Not too long after my marriage and departure from the fine city of Jackson (Mrs. Bruck didn’t want to live there, go figure), the Cat and Fiddle also ceased to exist, being replaced by the “Rainbow.” I didn’t feel like meeting any Boy George fans so I didn’t bother to check it out. Instead, a fitting closure to that chapter of Jackson, MI culture lies in the words of a prematurely middle-aged hillbilly, with whom I was playing pool during my last visit to C&F, along with her daughter and one of my college buddies: in her unmistakeable I’m-from-Michigan-but-my-momma’s-from-Kentucky accent, to her daughter, she avowed, “If yew let him win, ah swear ah’ll whup you like a redheaded stepchild!”
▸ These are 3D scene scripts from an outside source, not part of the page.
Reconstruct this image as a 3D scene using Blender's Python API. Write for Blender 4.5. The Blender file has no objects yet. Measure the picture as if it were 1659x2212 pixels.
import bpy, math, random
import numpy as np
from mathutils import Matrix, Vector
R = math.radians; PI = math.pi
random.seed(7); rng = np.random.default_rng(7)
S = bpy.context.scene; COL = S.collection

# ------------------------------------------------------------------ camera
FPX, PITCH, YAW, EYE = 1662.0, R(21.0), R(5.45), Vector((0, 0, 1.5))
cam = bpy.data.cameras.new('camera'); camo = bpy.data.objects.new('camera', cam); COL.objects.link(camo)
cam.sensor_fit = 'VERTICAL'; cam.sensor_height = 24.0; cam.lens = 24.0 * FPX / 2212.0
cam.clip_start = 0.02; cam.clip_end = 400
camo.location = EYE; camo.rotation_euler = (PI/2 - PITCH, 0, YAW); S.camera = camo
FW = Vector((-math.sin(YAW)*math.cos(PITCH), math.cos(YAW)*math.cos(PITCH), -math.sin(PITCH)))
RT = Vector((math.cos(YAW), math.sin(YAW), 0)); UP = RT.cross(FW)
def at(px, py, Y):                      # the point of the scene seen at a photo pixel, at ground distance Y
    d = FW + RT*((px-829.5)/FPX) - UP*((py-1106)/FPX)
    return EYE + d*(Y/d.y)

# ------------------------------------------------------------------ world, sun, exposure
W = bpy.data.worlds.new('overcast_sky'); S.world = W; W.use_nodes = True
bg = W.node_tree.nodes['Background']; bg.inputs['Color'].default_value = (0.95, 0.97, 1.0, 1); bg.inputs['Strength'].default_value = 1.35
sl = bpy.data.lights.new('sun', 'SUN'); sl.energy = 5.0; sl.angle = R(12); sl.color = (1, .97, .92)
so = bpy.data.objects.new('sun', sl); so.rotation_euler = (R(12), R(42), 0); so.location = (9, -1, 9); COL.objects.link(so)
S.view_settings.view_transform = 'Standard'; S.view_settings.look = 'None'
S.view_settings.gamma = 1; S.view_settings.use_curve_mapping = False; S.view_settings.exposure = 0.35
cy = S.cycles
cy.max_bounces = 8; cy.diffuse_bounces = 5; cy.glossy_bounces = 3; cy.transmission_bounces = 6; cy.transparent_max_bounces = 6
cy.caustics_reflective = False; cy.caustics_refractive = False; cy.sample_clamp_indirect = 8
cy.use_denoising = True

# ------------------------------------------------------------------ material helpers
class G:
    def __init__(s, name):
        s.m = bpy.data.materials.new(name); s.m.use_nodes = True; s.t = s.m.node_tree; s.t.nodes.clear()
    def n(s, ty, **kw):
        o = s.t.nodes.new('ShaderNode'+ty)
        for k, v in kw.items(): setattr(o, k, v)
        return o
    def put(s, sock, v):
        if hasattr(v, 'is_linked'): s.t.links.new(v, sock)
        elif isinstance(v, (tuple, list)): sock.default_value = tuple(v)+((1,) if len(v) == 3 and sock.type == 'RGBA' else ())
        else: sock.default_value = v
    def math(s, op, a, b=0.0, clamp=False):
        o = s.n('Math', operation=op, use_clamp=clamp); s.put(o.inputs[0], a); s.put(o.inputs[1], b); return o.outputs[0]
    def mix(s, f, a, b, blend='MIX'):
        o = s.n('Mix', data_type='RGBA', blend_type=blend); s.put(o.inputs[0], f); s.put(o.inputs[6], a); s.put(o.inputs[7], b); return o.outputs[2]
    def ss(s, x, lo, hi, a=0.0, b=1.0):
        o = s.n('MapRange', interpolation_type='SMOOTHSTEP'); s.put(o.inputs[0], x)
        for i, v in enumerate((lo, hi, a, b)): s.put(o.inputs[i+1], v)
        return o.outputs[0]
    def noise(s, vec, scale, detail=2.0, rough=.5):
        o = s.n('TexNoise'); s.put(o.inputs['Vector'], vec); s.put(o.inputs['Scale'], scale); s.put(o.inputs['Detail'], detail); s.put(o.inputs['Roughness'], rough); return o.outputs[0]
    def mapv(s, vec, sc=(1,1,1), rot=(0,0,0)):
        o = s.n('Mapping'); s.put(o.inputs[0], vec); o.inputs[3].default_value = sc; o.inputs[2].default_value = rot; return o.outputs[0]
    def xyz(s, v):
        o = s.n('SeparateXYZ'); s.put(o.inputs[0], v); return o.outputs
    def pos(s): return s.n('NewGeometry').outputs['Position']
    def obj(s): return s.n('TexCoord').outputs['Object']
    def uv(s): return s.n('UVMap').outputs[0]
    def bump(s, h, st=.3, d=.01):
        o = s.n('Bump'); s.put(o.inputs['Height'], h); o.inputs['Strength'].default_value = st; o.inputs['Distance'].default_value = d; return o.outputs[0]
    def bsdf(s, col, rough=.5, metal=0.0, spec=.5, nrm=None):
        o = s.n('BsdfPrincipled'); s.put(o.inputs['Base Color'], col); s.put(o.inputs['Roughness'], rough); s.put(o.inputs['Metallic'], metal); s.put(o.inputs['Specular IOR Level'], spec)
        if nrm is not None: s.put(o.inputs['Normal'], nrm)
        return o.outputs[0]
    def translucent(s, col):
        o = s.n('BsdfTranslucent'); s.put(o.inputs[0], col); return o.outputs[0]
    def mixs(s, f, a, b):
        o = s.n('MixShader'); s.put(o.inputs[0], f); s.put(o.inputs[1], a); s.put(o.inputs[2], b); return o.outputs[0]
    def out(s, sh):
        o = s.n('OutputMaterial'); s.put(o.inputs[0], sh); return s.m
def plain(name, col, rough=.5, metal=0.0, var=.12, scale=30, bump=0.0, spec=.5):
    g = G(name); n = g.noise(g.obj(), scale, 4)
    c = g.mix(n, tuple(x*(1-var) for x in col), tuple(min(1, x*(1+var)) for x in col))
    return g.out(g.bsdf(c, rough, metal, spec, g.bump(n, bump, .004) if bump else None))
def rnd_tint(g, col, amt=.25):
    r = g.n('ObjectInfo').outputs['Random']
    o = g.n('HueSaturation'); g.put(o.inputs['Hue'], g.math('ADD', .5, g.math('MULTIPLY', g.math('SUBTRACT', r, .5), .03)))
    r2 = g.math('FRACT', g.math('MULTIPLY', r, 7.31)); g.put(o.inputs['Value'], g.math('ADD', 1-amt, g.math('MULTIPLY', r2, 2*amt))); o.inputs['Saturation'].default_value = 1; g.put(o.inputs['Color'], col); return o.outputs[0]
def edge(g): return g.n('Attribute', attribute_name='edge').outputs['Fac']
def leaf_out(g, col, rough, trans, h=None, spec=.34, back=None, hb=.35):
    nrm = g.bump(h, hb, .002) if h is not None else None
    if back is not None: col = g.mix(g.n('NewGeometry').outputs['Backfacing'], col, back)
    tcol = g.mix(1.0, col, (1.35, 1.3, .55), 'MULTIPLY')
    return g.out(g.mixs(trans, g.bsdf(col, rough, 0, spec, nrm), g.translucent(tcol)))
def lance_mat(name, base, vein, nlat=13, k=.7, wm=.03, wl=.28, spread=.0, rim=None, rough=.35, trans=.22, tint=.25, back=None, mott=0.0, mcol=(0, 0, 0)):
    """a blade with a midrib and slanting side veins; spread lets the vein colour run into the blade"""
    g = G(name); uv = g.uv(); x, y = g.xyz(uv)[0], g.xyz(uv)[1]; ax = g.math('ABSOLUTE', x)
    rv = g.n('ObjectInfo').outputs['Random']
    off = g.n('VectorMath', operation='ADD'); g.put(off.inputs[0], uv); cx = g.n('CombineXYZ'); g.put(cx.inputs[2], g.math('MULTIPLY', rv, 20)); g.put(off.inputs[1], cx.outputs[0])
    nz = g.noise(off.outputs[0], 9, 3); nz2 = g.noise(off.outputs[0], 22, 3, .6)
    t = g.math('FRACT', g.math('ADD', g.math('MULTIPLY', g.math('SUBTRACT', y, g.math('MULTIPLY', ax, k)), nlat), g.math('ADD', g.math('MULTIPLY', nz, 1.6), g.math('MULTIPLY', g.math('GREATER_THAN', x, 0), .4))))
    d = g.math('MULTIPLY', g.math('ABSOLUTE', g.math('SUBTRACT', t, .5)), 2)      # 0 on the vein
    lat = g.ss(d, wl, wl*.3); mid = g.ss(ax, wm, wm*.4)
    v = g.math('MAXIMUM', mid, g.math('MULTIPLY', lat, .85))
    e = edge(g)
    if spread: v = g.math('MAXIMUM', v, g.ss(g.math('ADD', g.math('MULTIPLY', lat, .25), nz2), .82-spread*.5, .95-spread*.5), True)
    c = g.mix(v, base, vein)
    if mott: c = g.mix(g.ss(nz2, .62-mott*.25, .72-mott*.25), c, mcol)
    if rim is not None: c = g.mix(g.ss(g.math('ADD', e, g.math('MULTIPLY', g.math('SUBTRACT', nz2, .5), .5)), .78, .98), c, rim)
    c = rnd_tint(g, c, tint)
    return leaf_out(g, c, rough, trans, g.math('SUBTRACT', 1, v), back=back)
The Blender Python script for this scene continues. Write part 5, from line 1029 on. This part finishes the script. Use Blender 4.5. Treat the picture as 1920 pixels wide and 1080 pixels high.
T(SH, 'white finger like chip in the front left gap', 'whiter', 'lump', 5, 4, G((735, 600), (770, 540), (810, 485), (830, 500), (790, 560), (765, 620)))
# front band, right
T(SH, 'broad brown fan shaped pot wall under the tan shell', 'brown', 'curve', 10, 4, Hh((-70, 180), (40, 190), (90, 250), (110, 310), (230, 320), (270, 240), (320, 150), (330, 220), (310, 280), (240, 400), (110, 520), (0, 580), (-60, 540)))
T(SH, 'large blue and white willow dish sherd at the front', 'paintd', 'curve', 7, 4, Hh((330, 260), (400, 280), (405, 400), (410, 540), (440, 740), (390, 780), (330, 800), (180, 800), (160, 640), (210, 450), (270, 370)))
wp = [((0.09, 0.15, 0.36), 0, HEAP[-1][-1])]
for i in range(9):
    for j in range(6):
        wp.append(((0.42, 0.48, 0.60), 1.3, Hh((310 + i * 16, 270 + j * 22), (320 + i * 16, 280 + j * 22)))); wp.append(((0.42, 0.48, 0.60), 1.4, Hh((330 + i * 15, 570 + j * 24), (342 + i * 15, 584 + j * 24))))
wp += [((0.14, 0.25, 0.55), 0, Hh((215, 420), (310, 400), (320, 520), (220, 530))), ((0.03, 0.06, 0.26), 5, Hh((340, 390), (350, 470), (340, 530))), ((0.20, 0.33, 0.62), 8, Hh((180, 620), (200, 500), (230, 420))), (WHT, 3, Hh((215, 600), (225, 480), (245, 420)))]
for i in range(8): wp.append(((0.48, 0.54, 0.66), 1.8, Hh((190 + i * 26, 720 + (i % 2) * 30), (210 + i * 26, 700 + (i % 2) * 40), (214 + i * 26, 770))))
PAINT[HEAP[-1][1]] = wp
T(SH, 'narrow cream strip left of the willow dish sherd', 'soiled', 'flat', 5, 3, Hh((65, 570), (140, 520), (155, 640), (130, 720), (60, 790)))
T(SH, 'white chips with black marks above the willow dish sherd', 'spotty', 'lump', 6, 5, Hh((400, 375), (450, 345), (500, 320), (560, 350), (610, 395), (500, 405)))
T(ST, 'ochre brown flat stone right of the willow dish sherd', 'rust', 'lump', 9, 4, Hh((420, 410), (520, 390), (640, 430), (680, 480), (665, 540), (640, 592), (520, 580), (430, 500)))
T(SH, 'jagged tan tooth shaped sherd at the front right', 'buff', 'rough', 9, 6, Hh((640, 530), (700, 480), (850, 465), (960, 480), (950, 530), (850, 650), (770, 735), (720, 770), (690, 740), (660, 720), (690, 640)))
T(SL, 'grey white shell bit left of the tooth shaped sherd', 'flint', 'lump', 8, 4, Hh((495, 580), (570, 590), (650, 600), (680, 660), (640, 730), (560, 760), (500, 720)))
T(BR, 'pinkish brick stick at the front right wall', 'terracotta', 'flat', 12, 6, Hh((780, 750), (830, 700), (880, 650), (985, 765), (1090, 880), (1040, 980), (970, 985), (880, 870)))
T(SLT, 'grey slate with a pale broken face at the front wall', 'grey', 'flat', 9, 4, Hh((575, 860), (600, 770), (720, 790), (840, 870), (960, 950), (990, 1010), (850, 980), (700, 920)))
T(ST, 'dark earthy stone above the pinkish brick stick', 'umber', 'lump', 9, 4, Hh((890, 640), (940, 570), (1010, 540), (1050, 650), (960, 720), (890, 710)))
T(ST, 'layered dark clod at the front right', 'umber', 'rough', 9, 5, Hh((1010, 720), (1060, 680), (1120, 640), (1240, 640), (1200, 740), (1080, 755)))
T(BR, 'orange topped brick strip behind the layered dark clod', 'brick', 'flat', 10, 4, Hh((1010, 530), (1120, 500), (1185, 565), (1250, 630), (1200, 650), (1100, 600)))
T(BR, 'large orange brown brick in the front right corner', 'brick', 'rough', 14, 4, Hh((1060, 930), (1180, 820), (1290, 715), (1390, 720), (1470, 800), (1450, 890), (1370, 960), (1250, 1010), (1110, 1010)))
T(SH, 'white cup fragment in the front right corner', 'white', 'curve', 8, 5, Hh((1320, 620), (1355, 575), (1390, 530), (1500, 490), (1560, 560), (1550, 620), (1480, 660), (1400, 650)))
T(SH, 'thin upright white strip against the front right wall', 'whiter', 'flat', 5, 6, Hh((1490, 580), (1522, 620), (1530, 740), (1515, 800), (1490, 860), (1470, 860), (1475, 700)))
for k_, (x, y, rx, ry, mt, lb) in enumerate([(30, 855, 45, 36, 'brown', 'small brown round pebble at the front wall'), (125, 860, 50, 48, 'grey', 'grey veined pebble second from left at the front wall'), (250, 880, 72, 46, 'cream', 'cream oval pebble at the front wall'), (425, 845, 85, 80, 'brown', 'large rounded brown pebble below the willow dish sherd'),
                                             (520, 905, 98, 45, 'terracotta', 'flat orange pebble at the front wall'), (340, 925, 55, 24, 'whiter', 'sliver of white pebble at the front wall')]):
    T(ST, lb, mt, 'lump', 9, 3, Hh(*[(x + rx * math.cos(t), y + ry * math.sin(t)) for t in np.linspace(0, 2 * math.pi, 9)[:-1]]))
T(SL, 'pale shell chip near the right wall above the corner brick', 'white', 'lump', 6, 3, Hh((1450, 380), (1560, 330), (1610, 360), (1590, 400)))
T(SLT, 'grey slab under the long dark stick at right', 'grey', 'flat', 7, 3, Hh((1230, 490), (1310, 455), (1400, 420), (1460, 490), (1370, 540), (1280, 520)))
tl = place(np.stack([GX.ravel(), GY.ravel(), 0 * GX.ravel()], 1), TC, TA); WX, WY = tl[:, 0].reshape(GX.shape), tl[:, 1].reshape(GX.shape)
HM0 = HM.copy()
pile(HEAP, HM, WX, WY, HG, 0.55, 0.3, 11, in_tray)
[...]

So there you have it, in the unlikeliest of places, redemption of the concept of multigenerational entertainment!


  • At 9:29 AM, Blogger Mike said…

    My parents grew up in Jackson and (luckily) refused to remain there after being married. It was a kick to hear the motto again of the city that boasts being the birthplace of the GOP. My mother once told me that the sign that boasted, 'Jackson: We Like It Here' was once defaced to read, 'Jackson: We Tolerate It Here' Ahhh....memories.

  • At 11:40 PM, Blogger Bruck said…

    I had forgotten about JXN being the purported birthplace of the GOP! I will have to weave that into a future column on the subject.